Tuesday, September 6, 2011

Change of Heart

A couple of months back, I took part in something called a Shadow Coaching program, where a young chicko like myself was assigned to someone in really high management. In my case it was our Asia-Pacific VP, a well-respected industry figure who worked for the likes of Shlumberger and was awarded some honorary Masters for achieveing so much in her field, as a woman nonetheless.

I was supposed to "shadow" her to meetings and discussions, observe how she interacted with others, and generally feedback to her on stuff like how I thought she could improve her interactions, etc. It was supposed to 1) "Expose" someone my age and (read: low) seniority to the upper echelons of the company and soak in how a giant multi-national bla bla company should be run, and 2) give someone like her a chance to get some feedback from a fresh pair of eyes (yeah I know, raw deal for her). It was a great opportunity for me to see and be seen in a company where "visibility" is everything.

So I went along with the program, observing her give feedback to my boss's boss's boss, chair meetings with the heads of the company's China, Philippines, Brunei and Malaysia operations, watched her juggle financial numbers and asset inegrity issues. She even offered to take me to accompany her to the Singapore office to see how she handled her bosses. I also got a glimpse of her schedule, packed with Yoga classes, business trips to China and Singapore, as well as toga parties and trips to Paris, where she has her own apartment.

I learnt one thing in particular.

I don't want to be her.

I don't want to be a corporate monkey anymore.

There was a time when I was super ambitious, make no mistake. I went where the boys went, did what they did (as much as possible) and made sure I worked twice as hard as everyone else. Sleepless nights, onshore days spent in the office, taking on as much work as I could so that I learnt twice as fast as everyone else, or so I hoped.

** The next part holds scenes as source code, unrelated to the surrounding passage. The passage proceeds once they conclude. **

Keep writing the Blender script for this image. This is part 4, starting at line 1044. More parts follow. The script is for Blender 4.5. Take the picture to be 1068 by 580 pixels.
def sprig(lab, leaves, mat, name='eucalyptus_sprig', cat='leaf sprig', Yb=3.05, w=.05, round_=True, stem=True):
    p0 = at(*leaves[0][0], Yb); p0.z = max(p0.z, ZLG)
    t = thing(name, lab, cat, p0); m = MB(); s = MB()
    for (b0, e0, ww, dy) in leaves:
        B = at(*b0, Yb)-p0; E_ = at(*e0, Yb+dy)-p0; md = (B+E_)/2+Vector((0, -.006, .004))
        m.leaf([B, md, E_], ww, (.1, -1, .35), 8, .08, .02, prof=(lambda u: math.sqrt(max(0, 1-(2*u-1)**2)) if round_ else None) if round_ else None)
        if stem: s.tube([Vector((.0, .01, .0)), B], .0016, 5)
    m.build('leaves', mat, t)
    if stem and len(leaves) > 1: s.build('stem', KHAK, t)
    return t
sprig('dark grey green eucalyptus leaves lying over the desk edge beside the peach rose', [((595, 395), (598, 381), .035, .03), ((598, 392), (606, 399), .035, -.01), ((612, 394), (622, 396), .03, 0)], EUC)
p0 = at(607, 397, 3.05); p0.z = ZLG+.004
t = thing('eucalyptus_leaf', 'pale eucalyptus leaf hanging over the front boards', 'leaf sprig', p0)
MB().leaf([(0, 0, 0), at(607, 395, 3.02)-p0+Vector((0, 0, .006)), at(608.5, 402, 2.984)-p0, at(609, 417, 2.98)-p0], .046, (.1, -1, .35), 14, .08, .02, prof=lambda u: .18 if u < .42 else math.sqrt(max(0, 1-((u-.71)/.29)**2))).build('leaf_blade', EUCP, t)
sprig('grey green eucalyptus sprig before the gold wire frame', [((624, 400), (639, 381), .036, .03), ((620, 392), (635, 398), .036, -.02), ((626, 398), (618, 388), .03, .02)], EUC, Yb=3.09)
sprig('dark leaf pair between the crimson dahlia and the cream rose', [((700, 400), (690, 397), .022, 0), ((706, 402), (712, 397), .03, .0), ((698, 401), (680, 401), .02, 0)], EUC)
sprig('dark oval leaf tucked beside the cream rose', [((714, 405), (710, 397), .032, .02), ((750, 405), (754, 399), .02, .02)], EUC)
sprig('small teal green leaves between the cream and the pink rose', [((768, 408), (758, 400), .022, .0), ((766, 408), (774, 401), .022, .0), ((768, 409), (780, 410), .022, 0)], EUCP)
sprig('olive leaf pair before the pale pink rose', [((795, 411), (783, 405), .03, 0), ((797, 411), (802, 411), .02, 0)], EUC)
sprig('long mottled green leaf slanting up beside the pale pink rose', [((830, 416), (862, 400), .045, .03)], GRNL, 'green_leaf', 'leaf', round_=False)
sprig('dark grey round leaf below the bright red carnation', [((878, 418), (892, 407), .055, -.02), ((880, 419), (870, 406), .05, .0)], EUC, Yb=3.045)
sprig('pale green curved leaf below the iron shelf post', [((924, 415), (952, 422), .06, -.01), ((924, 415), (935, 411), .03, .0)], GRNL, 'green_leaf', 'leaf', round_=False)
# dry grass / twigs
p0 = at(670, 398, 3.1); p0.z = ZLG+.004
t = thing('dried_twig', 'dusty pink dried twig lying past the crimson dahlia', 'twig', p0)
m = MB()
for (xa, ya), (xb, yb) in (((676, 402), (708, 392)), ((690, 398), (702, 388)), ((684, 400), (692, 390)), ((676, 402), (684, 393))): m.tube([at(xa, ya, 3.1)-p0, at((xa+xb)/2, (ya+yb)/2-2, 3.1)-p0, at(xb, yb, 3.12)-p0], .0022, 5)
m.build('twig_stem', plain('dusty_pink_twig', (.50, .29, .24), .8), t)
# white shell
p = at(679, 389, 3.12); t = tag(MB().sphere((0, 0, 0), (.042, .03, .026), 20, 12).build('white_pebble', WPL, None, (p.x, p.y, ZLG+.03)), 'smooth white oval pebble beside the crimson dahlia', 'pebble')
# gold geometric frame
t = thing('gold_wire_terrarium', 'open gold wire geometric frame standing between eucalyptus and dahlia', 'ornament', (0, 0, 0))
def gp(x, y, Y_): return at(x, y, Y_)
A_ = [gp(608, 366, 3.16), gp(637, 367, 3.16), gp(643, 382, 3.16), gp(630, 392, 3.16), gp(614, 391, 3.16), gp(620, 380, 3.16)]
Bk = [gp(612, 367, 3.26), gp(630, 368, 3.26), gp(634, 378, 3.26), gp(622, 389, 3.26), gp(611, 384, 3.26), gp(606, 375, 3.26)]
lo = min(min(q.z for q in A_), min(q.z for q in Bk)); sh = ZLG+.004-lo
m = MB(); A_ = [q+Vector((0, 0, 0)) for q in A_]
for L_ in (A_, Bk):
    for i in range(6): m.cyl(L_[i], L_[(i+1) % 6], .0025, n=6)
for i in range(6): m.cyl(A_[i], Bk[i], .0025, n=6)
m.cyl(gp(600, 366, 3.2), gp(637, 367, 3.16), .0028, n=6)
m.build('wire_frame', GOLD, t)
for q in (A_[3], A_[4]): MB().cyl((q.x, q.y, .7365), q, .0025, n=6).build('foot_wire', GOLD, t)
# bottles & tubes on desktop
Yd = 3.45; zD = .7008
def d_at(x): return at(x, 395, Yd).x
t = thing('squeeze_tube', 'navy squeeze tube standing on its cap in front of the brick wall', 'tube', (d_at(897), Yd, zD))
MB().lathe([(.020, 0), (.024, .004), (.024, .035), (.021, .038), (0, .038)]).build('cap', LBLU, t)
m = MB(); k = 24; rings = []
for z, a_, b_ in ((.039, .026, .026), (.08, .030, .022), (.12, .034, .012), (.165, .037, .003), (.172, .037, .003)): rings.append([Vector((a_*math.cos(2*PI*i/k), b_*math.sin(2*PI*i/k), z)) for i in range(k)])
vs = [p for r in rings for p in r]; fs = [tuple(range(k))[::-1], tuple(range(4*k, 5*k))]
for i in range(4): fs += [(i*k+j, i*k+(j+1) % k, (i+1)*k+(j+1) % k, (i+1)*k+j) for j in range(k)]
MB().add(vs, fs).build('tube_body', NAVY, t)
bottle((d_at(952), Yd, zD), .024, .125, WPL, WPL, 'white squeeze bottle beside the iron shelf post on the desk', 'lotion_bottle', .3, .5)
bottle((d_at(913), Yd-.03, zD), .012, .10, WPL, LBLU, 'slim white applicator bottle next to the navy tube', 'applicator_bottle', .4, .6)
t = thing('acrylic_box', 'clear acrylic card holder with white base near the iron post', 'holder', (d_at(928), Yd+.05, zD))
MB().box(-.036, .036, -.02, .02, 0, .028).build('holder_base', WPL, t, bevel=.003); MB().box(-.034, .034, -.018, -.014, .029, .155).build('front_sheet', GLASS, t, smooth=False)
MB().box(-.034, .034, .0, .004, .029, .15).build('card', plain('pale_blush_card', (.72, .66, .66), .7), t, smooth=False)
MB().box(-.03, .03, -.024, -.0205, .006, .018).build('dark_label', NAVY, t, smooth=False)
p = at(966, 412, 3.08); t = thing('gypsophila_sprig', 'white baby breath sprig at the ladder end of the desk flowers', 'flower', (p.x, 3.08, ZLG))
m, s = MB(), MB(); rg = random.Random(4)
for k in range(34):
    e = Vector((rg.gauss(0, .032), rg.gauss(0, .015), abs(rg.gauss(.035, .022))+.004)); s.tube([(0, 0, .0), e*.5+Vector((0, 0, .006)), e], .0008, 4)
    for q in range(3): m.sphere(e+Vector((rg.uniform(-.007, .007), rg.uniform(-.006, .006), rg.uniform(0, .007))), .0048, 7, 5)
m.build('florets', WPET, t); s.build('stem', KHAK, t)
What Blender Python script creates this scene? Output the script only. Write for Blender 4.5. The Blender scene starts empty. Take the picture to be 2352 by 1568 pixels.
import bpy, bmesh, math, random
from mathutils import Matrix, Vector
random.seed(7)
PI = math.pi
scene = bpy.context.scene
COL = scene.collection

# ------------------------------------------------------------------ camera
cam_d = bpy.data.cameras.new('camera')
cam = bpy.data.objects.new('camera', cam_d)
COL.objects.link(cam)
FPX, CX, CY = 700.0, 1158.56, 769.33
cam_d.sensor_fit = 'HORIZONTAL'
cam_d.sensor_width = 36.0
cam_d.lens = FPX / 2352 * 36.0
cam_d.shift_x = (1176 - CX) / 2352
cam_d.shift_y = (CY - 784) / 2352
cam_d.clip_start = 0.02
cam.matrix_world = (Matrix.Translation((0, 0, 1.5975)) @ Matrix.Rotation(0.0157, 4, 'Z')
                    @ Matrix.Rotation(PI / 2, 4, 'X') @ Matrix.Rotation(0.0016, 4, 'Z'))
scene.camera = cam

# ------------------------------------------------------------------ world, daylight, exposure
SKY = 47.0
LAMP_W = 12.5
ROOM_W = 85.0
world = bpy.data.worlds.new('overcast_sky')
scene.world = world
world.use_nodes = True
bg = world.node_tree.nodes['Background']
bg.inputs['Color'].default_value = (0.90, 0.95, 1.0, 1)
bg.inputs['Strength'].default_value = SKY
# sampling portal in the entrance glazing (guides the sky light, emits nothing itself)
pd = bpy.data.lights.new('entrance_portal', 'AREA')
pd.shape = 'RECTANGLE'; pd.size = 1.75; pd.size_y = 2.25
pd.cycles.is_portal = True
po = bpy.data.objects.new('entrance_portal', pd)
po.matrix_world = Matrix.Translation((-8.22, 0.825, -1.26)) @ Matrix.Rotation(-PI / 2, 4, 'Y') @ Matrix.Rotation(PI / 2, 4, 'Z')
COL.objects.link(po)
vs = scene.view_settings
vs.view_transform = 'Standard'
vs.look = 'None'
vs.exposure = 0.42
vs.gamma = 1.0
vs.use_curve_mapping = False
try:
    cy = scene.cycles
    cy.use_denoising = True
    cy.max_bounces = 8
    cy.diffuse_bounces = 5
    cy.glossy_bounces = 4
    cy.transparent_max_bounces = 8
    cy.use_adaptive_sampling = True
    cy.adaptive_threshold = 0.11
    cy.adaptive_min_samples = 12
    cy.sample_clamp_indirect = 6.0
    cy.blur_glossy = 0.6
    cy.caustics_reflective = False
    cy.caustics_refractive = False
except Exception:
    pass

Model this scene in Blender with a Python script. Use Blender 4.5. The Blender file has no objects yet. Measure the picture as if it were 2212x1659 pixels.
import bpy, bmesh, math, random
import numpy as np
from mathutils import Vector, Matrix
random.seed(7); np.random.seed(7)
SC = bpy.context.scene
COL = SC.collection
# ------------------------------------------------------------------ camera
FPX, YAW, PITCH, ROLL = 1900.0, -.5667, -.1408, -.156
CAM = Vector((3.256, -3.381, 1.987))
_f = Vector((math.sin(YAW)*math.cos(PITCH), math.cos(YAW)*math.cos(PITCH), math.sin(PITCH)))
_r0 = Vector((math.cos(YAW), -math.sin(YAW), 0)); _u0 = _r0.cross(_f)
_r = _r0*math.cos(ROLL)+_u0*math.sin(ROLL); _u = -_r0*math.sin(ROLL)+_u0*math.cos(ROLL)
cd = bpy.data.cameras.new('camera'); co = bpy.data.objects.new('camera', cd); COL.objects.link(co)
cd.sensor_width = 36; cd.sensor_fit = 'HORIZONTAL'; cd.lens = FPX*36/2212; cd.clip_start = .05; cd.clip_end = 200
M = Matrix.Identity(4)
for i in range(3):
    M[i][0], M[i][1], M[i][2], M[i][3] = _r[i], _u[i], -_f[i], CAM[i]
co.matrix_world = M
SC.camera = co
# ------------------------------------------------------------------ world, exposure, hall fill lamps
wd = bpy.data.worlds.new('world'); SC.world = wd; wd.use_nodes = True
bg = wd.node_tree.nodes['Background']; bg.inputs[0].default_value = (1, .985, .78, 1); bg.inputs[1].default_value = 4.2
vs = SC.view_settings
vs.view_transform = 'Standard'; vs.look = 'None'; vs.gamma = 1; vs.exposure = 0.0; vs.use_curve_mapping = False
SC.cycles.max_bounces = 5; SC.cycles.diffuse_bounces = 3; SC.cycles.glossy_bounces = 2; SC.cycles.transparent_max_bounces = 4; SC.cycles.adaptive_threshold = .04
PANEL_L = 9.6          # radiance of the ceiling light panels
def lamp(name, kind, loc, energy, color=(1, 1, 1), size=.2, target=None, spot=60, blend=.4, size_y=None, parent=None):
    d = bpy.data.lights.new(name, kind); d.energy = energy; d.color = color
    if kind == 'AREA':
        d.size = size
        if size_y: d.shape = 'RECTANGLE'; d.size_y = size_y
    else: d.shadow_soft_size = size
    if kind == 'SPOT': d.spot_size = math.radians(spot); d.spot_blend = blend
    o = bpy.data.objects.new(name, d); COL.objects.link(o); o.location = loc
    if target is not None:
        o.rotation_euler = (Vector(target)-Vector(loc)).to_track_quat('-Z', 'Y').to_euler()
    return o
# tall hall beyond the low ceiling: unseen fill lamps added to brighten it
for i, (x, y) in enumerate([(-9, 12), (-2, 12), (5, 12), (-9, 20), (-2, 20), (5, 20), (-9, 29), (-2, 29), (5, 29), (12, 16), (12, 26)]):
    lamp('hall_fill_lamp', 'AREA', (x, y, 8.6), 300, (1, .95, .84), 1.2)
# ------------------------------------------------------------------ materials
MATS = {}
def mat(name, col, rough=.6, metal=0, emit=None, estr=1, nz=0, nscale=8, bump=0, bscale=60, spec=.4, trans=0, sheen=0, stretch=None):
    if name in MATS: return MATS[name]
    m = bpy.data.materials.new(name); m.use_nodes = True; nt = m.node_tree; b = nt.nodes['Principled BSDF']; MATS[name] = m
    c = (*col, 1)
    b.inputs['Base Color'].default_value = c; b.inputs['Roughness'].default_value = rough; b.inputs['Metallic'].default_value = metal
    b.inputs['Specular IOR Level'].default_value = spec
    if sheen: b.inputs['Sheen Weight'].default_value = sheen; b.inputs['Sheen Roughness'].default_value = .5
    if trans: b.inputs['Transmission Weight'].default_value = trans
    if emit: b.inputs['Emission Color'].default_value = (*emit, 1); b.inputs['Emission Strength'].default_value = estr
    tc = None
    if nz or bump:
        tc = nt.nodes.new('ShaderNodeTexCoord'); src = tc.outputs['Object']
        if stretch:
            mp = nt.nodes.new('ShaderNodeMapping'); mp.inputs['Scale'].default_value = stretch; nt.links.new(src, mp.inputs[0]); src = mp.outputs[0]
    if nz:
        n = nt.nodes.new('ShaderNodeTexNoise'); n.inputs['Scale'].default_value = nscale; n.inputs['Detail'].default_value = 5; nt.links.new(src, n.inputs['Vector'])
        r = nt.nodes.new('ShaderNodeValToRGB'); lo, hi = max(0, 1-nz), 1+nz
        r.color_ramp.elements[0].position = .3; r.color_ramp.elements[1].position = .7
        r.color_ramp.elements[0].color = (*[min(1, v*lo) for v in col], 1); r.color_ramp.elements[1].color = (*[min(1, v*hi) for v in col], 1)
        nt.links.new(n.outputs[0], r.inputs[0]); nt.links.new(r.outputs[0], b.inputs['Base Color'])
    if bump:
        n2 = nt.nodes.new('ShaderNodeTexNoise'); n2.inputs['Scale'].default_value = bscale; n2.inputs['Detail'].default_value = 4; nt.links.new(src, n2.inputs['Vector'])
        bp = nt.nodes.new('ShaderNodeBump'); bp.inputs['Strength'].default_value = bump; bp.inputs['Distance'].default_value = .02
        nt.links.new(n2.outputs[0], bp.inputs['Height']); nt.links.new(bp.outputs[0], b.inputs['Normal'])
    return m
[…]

I have come to realise one thing. OK, several things:-

1) It's a myth that one, a woman especially, can balance work and family. If you can, then, like another boss I know, you have zero time for yourself. This lady, good as she is at doing what she does work-wise, rushes home everyday to her kids, hardly goes on vacations, and has zero knowledge on the outside world because when she's not working, every waking moment she has is spent on her kids. No time for herself, and I don't even mean vacations or anything. No time even for watching/reading the news! What life is this? And CEOs/managers have to socialise all the time. Whether it's golfing with your Joint Venture partners, having some company dinner, cutting the ribbon at some charity event on the weekend, there's always something. I mean, it's alright if you love what you do. What if you don't? But make no mistake, in the beginning of your career you spend the hours learning and working, at the apex of your career you spend your extra hours schmoozing and pretending that that idiot's point of view is the best you ever heard. I have spent countless hours in company dinners wedged to my seat, laughing hollowly at my bosses' tales of when they were young and "hands-on." Hours of my life I will never get back.

2) No matter how hard I work, the damned government takes its cut. A corporate job is the worst when it comes to tax cuts, purely because most government policies are designed to favour the small business owners. There's a whole (excellent) theory behind that - businesses consume more, and they create jobs. And governments like that. The closest to job creation corporate monkeys will come to will be for Indonesian maids.

3) Many a time, it's not how good you get, it's who you know. And I have proven to be pretty lousy at the game. Sad but true. I'll have you know that I am working on this, but to tell the truth I kinda hate it :( I mean, I have had a job where I met new people every week and loved it, so by no means am I a recluse or shy. It's just that I get very bad at shmoozing for the sake of shmoozing itself, or worse, for myself and not for getting something done.

4) The trouble with the gigantic, beauracratic company like the one I work in is that work/achievement does not always correlate with reward. I know I sound bitter, and I would be a liar if I were to say I'm not. But there is a reason the Dilbert cartoons are so successful - this is common.

5) There is no UNLIMITED earning potential when you earn a salary. 'Nuff said.

What I want is FREEDOM, TIME and MONEY. Time to pursue my real interests, to go on vacations with or without my kids, time to spend with my parents. Money to do all these things. Freedom to do what I really want to do, to focus on OUR bottom line, not some else's.

Don't get me wrong. I acknowledge that there is no such thing as having all three without hard work, perseverance and the lot if you're not born into it, or did not marry it haha :)

But at the very least, I now know what I don't want.